Türkiye Özerk Yönetimi kötüleyecek fazla argüman bulamayınca, bu defa aşiretleri HTŞ’yle birlikte örgütleyip istikrarsızlık yaratmak için çalışmalarını hızlandırdı. Dürzilere karşı yaptıkları gibi aşiretler SDG’ye başkaldırıyor diye tahrik edip propaganda yapacaklar. Aşiretler neden başkaldırsın? Öyle bir ortam ve ihtiyaç mı var? Hayır. Bu tamamen Türkiye ve HTŞ’nin çakılması ve istikrarı bozma girişimleridir.

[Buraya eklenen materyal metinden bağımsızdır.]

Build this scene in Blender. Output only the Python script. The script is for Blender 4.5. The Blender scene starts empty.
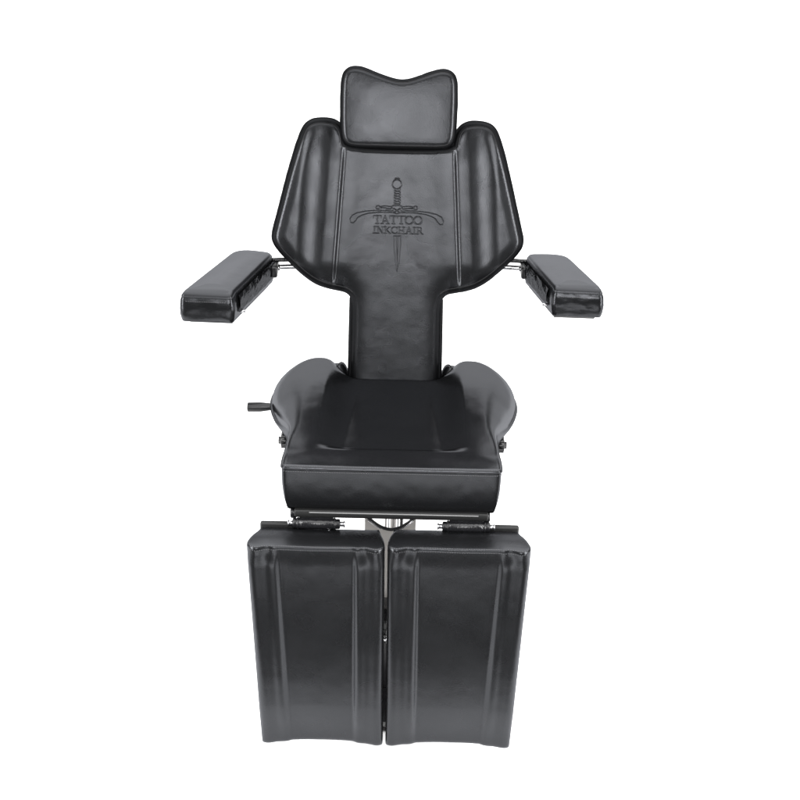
import bpy, bmesh, math, random
import numpy as np
from mathutils import Vector, Matrix, noise, geometry
random.seed(4)
scene = bpy.context.scene
C = scene.collection
ZL = 0.20                       # chair frame z=0 lies this far above the floor
ROOT = Vector((0, .30, 0))

# ------------------------------------------------------------------ materials
def new_mat(name):
    m = bpy.data.materials.new(name); m.use_nodes = True
    nt = m.node_tree
    return m, nt, nt.nodes['Principled BSDF']

def leather(name, col=(.003, .0031, .0033), rough=.275, grain=.16, fold=0.0, fold_scale=30, gloss=1.0, cap=.10, emboss=False):
    """matte dyed hide under a thin satin finish: a diffuse base and a glossy top whose reflectance rises with angle up to a cap"""
    m = bpy.data.materials.new(name); m.use_nodes = True
    nt = m.node_tree; N, L = nt.nodes, nt.links
    N.remove(N['Principled BSDF']); out = N['Material Output']
    tc = N.new('ShaderNodeTexCoord')
    def noise_(scale, detail=3., dist=0.):
        n = N.new('ShaderNodeTexNoise'); n.inputs['Scale'].default_value = scale; n.inputs['Detail'].default_value = detail; n.inputs['Distortion'].default_value = dist
        L.new(tc.outputs['Object'], n.inputs['Vector']); return n.outputs['Fac']
    def bmp(h, strength, dist, prev):
        b = N.new('ShaderNodeBump'); b.inputs['Strength'].default_value = strength; b.inputs['Distance'].default_value = dist
        L.new(h, b.inputs['Height'])
        if prev is not None: L.new(prev, b.inputs['Normal'])
        return b.outputs['Normal']
    n2 = noise_(11, 1.5)
    v = N.new('ShaderNodeTexVoronoi'); v.inputs['Scale'].default_value = 420; L.new(tc.outputs['Object'], v.inputs['Vector'])
    nn = bmp(n2, .02, .0012, None)
    nn = bmp(v.outputs['Distance'], grain, .0006, nn)
    nn = bmp(noise_(900), grain, .0004, nn)
    if fold: nn = bmp(noise_(fold_scale, 2., 1.2), fold, .01, nn)
    mr = N.new('ShaderNodeMapRange')
    for k, x in zip(('From Min', 'From Max', 'To Min', 'To Max'), (.3, .7, rough - .015, rough + .025)): mr.inputs[k].default_value = x
    L.new(n2, mr.inputs['Value'])
    df = N.new('ShaderNodeBsdfDiffuse'); df.inputs['Color'].default_value = (*col, 1); L.new(nn, df.inputs['Normal'])
    gl = N.new('ShaderNodeBsdfGlossy'); gl.inputs['Color'].default_value = (.915, .935, 1, 1); L.new(nn, gl.inputs['Normal']); L.new(mr.outputs['Result'], gl.inputs['Roughness'])
    fr = N.new('ShaderNodeFresnel'); fr.inputs['IOR'].default_value = 1.45; L.new(nn, fr.inputs['Normal'])
    mn = N.new('ShaderNodeMath'); mn.operation = 'MINIMUM'; L.new(fr.outputs['Fac'], mn.inputs[0]); mn.inputs[1].default_value = cap
    ml = N.new('ShaderNodeMath'); ml.operation = 'MULTIPLY'; L.new(mn.outputs[0], ml.inputs[0]); ml.inputs[1].default_value = gloss
    if emboss:
        at = N.new('ShaderNodeAttribute'); at.attribute_name = 'press'
        sp = N.new('ShaderNodeMapRange'); sp.inputs['To Min'].default_value = gloss; sp.inputs['To Max'].default_value = gloss * .68
        L.new(at.outputs['Fac'], sp.inputs['Value']); L.new(sp.outputs['Result'], ml.inputs[1])
    mx = N.new('ShaderNodeMixShader'); L.new(ml.outputs[0], mx.inputs['Fac']); L.new(df.outputs[0], mx.inputs[1]); L.new(gl.outputs[0], mx.inputs[2])
    L.new(mx.outputs[0], out.inputs['Surface'])
    return m

def plain(name, col, rough=.4, metal=0., bump=0., scale=200, spec=.5, var=0.):
    m, nt, p = new_mat(name)
    N, L = nt.nodes, nt.links
    p.inputs['Base Color'].default_value = (*col, 1)
    p.inputs['Roughness'].default_value = rough; p.inputs['Metallic'].default_value = metal
    p.inputs['Specular IOR Level'].default_value = spec
    tc = N.new('ShaderNodeTexCoord')
    n = N.new('ShaderNodeTexNoise'); n.inputs['Scale'].default_value = scale; n.inputs['Detail'].default_value = 4
    L.new(tc.outputs['Object'], n.inputs['Vector'])
    if bump:
        b = N.new('ShaderNodeBump'); b.inputs['Strength'].default_value = bump; b.inputs['Distance'].default_value = .002
        L.new(n.outputs['Fac'], b.inputs['Height']); L.new(b.outputs['Normal'], p.inputs['Normal'])
    if var:
        mr = N.new('ShaderNodeMapRange'); mr.inputs['To Min'].default_value = max(.02, rough - var); mr.inputs['To Max'].default_value = rough + var
        L.new(n.outputs['Fac'], mr.inputs['Value']); L.new(mr.outputs['Result'], p.inputs['Roughness'])
    return m

M_LEA = leather('black_leather')
M_LEB = leather('black_leather_pressed', emboss=True)
M_SEAT = leather('black_leather_seat', cap=.12, rough=.17)
M_WRAP = leather('black_leather_wrinkled', rough=.25, fold=.09, fold_scale=22)
M_TOP = leather('black_leather_armrest', rough=.30, cap=.17)
M_BORD = leather('black_border_dimmed', rough=.45, cap=.05, gloss=.22)  # border leather, reflectance cut so the rims go dark as if shaded
M_SIDE = leather('black_leather_creased', rough=.17, fold=.3, fold_scale=34, cap=.09)
M_PIPE = plain('black_piping', (.008, .008, .009), .5, spec=.3)
M_THREAD = plain('grey_thread', (.10, .10, .105), .7, spec=.2)
M_BLACK = plain('black_plastic', (.006, .006, .007), .32, spec=.4, var=.05)
M_BOARD = plain('black_board', (.006, .006, .006), .5, spec=.35, bump=.1, scale=300)
M_BSTEEL = plain('black_enamel_steel', (.008, .008, .009), .22, bump=.5, scale=160)
M_CHROME = plain('chrome', (.62, .62, .63), .14, 1.0, var=.03)
M_COL = plain('brushed_column_steel', (.46, .44, .42), .42, .6, var=.06)
M_PIN = plain('darkened_chrome', (.38, .38, .39), .25, 1.0, var=.05)  # chrome, its colour darkened to offset the white it reflects
M_RUB = plain('black_rubber', (.010, .010, .010), .6, spec=.3)

# ------------------------------------------------------------------ helpers
def link(name, me, parent=None, mats=()):
    o = bpy.data.objects.new(name, me); C.objects.link(o)
    for m in mats: me.materials.append(m)
    if parent is not None: o.parent = parent
    return o

def finish(name, bm, parent, mats, smooth=True):
    off = Vector((0, 0, ZL)) - ROOT
    for v in bm.verts: v.co += off
    bmesh.ops.recalc_face_normals(bm, faces=bm.faces)
    me = bpy.data.meshes.new(name)
    for f in bm.faces: f.smooth = smooth
    bm.to_mesh(me); bm.free()
    if smooth:
        me.set_sharp_from_angle(angle=math.radians(48))
    return link(name, me, parent, mats if isinstance(mats, (list, tuple)) else [mats])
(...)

Türkiye bir yandan da ABD ve İsrail’e karşı bir denge kurmak için Rusya’yı devreye koymayı deniyor. HTŞ’nin Moskova görüşmesini örgütleyen ve sağlayan güç de Türkiye’dir. ABD ve İsrail’den istediği sonucu alamadı, kaygıları var. Ona karşı Rusya kartını oynamayı deniyor. Rusya’nın Suriye’de kalma isteğini biliyorlar. Rusya’ya, tamam, kal ama Kürtlere karşı HTŞ’nin yanında ol, istediğin anlaşmaları imzalamayı kabul ederiz, dediler.

Dikkat edilirse, bütün çelişki ve dengeleri Kürtlere karşı kullanmayı strateji olarak benimsemişler ve bunda ısrarlıdırlar. Türkiye ve Kürt halkı şu soruyu sürekli sormalılar; Türkiye neden HTŞ’yi Kürtlere tercih ediyor? HTŞ, Türkiye’nin nesi oluyor? HTŞ’yle Kürtlere karşı ittifak, Türk-Kürt kardeşliğine uyar mı?